The bishops of Ireland met behind closed doors in Maynooth yesterday as a preliminary to the Pope’s summons to Rome on 15/16 February.  I presume this meeting was to get their story right and to coin a phrase, to make sure everyone was singing off the same hymn sheet, especially important when there are loose guns like Drennan of Galway hanging around.  What surprised me and with matters of obvious great import to discuss, only 18 of the 33 available bishops turned up, whatever happened to the other 45%.  Were they too ashamed or did they not want to mix with the guilty.  Drennan of Galway was there again throwing his dummy out of his pram and not speaking to anybody.  He has to go before he embarrasses even me.  The words best practice were aired again.  They were used a few weeks ago by Jones of Elphin, our local boy, who, in the wake of the Murphy report, said that Elphin Diocese was not guilty and that Elphin aspires to best practice in all matters.  Words he may live to regret.  When you start to think about it, when a child is being abused, what constitutes best practice.

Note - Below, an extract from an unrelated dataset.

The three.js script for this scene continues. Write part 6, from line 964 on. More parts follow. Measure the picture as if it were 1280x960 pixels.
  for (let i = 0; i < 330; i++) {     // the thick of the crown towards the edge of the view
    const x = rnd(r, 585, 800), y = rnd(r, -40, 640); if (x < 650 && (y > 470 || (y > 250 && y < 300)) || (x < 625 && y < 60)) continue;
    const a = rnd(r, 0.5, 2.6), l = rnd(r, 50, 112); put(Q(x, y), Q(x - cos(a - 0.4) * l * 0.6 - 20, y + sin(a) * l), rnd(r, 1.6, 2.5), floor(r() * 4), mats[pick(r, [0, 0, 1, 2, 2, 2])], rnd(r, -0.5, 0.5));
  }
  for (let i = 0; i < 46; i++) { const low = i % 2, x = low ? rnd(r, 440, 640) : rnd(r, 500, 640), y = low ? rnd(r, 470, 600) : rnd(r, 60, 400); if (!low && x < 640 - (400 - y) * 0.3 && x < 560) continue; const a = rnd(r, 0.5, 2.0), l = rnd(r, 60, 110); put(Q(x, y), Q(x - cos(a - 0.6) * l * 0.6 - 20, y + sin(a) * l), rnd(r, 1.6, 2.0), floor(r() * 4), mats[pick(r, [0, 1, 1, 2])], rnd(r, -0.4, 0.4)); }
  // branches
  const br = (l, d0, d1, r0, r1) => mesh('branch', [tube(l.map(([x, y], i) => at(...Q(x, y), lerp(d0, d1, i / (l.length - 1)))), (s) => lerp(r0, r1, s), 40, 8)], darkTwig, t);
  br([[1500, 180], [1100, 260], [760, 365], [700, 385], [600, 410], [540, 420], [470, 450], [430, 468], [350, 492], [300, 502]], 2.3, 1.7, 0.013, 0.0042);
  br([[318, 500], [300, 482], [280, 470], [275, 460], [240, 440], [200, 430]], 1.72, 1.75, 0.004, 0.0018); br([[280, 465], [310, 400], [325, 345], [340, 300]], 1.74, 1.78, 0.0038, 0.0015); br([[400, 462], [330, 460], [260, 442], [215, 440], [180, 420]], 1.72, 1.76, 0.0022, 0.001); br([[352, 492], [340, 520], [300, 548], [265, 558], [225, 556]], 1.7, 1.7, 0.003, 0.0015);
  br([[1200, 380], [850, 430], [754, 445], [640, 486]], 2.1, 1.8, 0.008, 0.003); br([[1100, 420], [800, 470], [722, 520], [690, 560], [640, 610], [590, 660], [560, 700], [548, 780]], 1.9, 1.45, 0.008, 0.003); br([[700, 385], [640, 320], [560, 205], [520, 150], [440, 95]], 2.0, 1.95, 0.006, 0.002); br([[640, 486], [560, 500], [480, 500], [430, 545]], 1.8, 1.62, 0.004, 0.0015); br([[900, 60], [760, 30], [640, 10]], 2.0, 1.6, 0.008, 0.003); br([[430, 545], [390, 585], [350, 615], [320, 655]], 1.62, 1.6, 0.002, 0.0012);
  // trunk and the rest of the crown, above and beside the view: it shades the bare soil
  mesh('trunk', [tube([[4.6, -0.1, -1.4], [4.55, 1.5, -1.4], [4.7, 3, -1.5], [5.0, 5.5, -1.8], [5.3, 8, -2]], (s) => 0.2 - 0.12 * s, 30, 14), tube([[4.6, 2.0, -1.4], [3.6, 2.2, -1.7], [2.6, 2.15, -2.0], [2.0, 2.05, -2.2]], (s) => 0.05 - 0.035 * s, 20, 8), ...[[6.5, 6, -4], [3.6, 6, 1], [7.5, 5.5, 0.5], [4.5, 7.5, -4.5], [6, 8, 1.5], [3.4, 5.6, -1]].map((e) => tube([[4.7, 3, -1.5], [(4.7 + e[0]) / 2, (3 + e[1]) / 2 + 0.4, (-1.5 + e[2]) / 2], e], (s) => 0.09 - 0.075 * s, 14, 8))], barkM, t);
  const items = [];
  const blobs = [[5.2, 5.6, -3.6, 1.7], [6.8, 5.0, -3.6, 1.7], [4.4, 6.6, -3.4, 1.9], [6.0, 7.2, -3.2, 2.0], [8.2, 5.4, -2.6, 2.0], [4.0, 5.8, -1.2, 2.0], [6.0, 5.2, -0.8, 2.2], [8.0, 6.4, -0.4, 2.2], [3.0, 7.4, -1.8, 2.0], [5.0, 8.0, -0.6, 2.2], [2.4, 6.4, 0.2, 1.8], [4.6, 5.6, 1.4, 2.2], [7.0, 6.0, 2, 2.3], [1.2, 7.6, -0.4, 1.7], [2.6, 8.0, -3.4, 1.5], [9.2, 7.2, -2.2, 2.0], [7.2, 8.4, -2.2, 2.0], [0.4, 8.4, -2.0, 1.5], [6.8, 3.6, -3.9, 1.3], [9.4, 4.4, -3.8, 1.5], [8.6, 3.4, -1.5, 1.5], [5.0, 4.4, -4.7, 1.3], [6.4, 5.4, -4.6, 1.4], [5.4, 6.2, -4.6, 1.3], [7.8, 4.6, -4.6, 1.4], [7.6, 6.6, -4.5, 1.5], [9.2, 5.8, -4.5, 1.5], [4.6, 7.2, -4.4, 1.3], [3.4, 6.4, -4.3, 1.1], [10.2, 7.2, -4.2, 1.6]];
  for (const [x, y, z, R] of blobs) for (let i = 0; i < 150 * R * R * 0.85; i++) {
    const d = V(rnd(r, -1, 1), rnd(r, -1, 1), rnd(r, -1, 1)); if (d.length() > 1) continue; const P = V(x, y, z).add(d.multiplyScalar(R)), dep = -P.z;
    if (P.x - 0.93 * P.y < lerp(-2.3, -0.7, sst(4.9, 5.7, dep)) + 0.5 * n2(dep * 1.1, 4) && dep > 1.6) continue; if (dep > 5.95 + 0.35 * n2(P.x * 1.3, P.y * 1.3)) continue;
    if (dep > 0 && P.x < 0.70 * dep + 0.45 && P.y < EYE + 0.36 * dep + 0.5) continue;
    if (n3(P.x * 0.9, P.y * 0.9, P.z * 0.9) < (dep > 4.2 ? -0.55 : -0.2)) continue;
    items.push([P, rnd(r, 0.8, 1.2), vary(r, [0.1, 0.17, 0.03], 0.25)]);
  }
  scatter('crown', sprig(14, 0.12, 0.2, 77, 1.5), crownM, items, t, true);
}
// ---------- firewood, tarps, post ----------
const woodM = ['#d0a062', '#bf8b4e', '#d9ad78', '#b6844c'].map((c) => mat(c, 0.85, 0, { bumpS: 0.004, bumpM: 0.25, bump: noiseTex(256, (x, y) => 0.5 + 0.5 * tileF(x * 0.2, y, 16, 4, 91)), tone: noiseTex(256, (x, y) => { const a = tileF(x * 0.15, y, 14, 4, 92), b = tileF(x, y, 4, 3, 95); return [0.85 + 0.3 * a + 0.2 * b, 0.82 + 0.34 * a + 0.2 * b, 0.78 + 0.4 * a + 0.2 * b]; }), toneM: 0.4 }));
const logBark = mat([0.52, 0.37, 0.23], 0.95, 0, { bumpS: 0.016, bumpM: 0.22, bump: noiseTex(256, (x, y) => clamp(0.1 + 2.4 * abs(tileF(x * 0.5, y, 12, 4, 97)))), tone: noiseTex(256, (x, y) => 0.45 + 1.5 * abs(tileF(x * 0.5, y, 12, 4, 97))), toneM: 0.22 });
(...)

And while we are considering holiness I notice that Maeliosa O’Hauallachain, he of the unpronouncibles and a Catholic priest to boot, has been excused by the judge because a consultant psychiatrist died last year.  He had treated the young girl claiming abuse by the priest about 15 years previously.  There were two other shrinks still living who had treated her initial breakdown but they were not available.  It all stinks and the poor woman might now go off and have another breakdown and make herself unavailable also.  A nice case of dust and carpet.

To escape religion and to concentrate on Spring, as it is only just round the corner and all you ladies will be dusting off last years gladrags to save buying new in this second year of austerity.  I feel for the poor woman on Tyneside, Mrs. Cartwright, who could not help making a loud noise everytime she had sex with her legally contracted spouse.  She received an eight week prison sentence, suspended for 12 months, from an obviously jealous judge.  When you sign your name on the register and you are given your licence to partake in these matters there is no mention of decibel outage or there was not with me all those years ago.  Perhaps then they had no measuring device to say what  was what.  It seems these romantic yells started around midnight and lasted for two to three hours every night of the week.  Even the postman complained so they might have lasted even longer.  Either that or the postman was starting work four hours early hoping he could get something off the menu.  All I can think of is what a lucky bugger Mr. Cartwright must be.  All power to his elbow or whatever part of his anatomy he uses to elicit this romantic rowdedowdow.

The last gem to be gleaned is that Mr. Gallagher and his trusty water main men are not the only gang who do not like digging deep.  It seems that the builders of Ireland “have driven a coach and horses through the Building Regulations and a Kildare County Council spokesman says it is the householders responsibility to dig up and drop the level of their incoming water services when they freeze up as many did in this last cold spell.  They should be 750mm deep instead of the shallow depth that most have been put in at.  I am not sure of that statement by KCC because in our case it was a breach of Planning Conditions and I would consider the builder culpable.  It is certainly nice to know that this particular aspect of the Irish psyche, that of doing your neighbour as often as possible is not just peculiar to North Roscommon.